→ **Challenge**
Output solely the number of lines containing the string "pixels".

→ **Given information**
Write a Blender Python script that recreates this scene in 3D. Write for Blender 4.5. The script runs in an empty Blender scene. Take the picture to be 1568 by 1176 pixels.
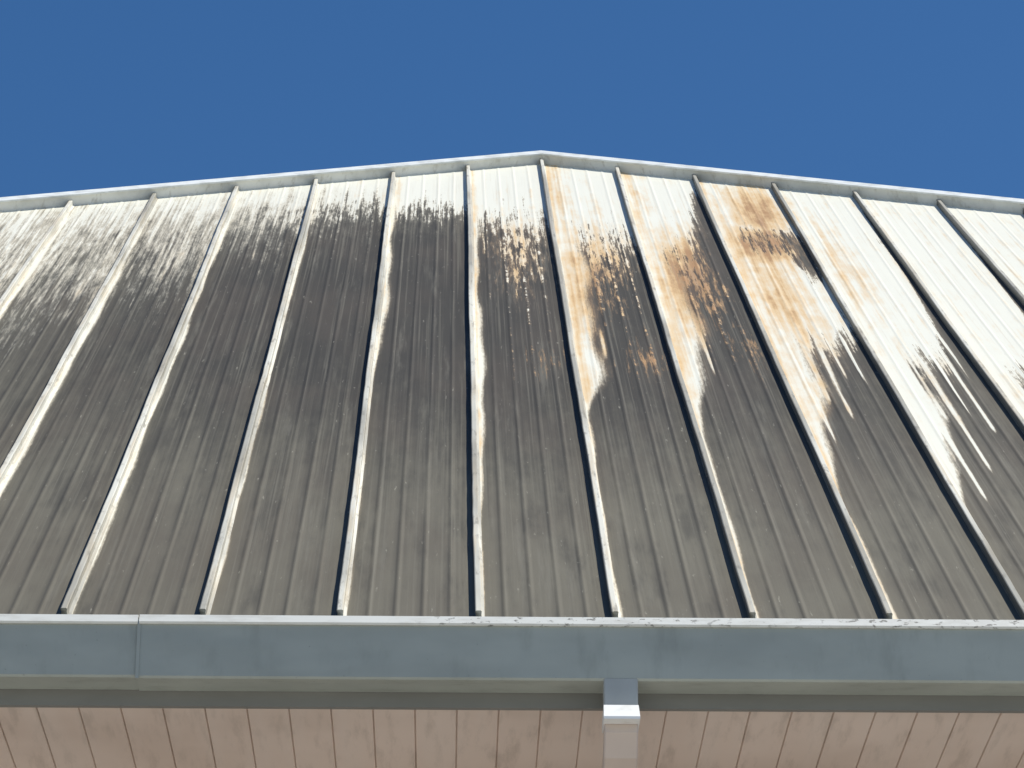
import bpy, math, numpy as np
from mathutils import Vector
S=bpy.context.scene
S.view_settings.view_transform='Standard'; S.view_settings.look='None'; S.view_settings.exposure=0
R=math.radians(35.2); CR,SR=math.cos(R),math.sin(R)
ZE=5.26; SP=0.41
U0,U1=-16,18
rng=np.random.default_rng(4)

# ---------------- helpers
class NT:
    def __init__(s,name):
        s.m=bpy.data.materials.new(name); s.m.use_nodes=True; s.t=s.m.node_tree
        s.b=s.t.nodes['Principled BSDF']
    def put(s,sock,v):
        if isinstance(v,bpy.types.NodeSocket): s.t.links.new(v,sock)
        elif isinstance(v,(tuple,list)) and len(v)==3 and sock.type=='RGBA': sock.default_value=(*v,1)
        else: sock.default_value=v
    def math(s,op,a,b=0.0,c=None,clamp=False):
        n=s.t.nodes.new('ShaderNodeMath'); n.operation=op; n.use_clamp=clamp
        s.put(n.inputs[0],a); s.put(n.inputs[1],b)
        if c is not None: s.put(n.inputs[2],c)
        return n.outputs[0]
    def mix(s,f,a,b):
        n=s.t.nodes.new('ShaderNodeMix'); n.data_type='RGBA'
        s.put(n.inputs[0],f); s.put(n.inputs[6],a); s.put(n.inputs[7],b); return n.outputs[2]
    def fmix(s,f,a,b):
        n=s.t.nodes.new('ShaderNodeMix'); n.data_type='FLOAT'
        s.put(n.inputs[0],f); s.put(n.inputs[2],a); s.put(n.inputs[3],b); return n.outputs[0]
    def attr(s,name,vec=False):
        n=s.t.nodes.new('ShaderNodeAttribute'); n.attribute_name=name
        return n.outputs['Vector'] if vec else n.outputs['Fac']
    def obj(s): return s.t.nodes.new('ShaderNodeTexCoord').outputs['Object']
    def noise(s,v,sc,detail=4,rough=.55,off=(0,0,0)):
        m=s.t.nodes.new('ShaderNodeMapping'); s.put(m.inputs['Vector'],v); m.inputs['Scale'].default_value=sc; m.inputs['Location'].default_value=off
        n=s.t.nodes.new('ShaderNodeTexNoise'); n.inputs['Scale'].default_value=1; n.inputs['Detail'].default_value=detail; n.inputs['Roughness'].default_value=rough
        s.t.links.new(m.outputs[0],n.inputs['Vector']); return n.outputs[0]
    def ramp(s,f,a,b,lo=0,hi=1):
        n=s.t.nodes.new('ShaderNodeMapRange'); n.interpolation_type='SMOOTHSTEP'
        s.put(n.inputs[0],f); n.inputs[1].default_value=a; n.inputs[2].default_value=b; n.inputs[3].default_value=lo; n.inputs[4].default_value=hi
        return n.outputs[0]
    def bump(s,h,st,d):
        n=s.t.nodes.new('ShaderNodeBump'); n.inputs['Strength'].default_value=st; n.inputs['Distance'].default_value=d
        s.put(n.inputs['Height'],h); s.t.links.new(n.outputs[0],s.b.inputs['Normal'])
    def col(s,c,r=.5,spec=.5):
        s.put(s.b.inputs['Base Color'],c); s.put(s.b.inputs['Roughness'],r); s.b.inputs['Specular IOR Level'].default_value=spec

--

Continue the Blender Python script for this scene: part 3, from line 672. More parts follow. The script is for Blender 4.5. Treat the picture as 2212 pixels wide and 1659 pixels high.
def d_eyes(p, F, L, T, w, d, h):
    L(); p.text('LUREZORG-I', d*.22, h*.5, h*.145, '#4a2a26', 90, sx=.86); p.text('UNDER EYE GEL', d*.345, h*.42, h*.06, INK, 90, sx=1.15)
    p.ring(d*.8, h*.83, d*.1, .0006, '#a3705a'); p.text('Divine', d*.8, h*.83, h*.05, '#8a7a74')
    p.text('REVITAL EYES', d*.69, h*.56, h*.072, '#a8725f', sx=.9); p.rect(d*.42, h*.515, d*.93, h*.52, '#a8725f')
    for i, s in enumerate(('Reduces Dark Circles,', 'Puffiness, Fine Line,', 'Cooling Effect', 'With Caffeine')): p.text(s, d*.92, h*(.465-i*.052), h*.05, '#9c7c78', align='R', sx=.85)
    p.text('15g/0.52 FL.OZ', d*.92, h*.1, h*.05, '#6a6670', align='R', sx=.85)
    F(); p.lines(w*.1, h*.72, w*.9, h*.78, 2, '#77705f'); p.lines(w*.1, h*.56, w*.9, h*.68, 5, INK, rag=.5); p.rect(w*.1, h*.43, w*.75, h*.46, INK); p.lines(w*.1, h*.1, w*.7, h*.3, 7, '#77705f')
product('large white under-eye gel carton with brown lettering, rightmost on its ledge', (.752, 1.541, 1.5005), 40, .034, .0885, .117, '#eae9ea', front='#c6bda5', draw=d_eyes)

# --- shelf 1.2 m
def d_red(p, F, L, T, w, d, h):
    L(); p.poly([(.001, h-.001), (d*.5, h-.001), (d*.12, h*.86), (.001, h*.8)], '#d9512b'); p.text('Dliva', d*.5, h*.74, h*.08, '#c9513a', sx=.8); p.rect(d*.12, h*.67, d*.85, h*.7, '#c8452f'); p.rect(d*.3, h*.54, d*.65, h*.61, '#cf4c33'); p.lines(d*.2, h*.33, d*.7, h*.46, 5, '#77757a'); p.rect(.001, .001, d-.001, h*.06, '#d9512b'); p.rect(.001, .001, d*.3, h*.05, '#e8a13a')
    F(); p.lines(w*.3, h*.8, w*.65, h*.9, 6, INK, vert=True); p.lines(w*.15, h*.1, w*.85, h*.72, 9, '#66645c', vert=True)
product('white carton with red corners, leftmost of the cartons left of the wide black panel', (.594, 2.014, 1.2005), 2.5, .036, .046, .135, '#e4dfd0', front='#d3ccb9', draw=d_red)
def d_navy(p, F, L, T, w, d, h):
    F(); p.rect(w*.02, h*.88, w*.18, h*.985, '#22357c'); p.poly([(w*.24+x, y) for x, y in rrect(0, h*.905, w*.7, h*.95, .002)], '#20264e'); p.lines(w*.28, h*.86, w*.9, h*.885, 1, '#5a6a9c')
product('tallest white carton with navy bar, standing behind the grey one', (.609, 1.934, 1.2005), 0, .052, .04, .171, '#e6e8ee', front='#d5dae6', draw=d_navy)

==

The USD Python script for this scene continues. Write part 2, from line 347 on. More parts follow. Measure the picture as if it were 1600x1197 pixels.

→ **Exercise output**
3